Uma das coisas mais espantosas, em "Quase Memória", é o quanto a vida no Rio era amena, doce, suportável para a classe média. Um país de favorecimentos, de arranjos, de suaves mentiras, algo parado e morno, movido a clichês jornalísticos e a preguiça de funcionários público, ia muito bem, obrigado.

Junto a isso, havia os lances épicos da retórica, da imaginação, da poesia. Burocratas modestos fantasiavam aventuras sensacionais. Cony conta de seu pai que era o tipo do homem que, indo dormir, dizia para si mesmo: "amanhã farei grandes coisas".

E ele fazia, ou pensava fazer.

Nesse sentido, talvez Cony pai sirva como uma metáfora do Brasil: sempre esperando muito de si mesmo, sempre se enganando a esse respeito, mas sempre incapaz de trocar um benefício imediato pela graça, pela delicadeza, pelo delírio que ele próprio sabe ser falso, pela grandeza de um gesto inútil, pelo teatro modesto que há em ser brasileiro, fracassado mas completo e feliz na vida.

Por toda parte no livro está a miragem de uma felicidade agora inatingível, a felicidade de um Brasil que sonhava com grandes coisas mas se contentava com um varejo de fantasias e acomodações.

O herói derrotado, o ídolo desfrutável e capaz de absorver toda derrota como se fosse vitória, o imaginoso pai de Carlos Heitor Cony é o Brasil; um Brasil desaparecido sobre o qual Cony se volta com afeto e descrença, sem nenhum senso do patético, com uma espécie de humor desconsolado e um distanciamento sutil.
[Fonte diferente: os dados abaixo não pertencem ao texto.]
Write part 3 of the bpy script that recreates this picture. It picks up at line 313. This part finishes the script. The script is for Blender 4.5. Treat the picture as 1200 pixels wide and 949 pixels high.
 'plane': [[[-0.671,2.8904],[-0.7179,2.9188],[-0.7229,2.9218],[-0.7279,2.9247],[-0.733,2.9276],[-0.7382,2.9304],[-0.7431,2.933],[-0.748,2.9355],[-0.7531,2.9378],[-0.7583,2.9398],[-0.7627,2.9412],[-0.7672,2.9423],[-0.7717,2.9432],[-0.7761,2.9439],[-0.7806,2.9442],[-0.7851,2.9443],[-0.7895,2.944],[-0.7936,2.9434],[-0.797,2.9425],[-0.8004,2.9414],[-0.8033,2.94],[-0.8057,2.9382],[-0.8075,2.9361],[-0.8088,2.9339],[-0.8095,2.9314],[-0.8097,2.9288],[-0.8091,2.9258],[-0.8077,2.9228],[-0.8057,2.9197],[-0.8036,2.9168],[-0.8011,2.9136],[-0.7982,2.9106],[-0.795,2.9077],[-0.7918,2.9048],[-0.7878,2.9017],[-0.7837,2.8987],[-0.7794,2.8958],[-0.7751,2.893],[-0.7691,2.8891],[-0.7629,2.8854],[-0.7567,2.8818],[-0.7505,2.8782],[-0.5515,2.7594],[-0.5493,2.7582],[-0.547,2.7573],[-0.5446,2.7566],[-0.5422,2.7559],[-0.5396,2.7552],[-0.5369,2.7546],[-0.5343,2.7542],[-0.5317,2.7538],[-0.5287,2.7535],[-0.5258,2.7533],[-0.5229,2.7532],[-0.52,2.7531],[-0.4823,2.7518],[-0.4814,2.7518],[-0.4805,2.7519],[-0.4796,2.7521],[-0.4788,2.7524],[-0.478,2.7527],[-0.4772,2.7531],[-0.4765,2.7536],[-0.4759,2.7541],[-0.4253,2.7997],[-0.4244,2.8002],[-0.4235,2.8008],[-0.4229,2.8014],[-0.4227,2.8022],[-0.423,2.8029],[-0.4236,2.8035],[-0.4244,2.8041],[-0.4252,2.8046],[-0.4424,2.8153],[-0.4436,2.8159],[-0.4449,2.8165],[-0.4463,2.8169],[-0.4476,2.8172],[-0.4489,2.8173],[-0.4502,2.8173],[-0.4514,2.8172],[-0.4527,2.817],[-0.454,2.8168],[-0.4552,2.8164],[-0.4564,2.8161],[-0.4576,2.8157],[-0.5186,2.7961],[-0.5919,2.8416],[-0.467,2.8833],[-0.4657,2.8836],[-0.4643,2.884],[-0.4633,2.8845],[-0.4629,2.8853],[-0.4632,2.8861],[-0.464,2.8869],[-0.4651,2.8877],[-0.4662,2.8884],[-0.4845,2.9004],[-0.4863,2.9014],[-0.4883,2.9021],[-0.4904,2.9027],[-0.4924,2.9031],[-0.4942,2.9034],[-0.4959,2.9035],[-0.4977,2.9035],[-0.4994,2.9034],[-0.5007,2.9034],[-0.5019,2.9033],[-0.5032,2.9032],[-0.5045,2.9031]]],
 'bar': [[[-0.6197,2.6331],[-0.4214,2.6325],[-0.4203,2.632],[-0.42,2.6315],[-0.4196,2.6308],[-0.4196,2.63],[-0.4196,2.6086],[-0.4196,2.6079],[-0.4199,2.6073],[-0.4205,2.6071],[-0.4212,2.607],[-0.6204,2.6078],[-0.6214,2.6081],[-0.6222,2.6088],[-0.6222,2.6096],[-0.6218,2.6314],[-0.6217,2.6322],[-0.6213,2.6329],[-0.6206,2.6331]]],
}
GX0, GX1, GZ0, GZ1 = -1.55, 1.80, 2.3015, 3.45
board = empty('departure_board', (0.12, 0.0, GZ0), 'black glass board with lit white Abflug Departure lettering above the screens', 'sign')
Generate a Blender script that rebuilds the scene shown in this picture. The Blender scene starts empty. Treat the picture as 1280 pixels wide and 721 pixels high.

"Amanhã farei grandes coisas": era isto o que o pai de Cony dizia para si mesmo toda noite. O Brasil já se disse muitas vezes essa frase. Cony parece dizer-nos que o momento de dizer isso já passou e que agora pagamos o preço de nossa falta de ingenuidade, de poesia, de sentido épico do mundo. Por isso mesmo, Cony escreve um "quase-romance, uma "quase memória: não há romance possível.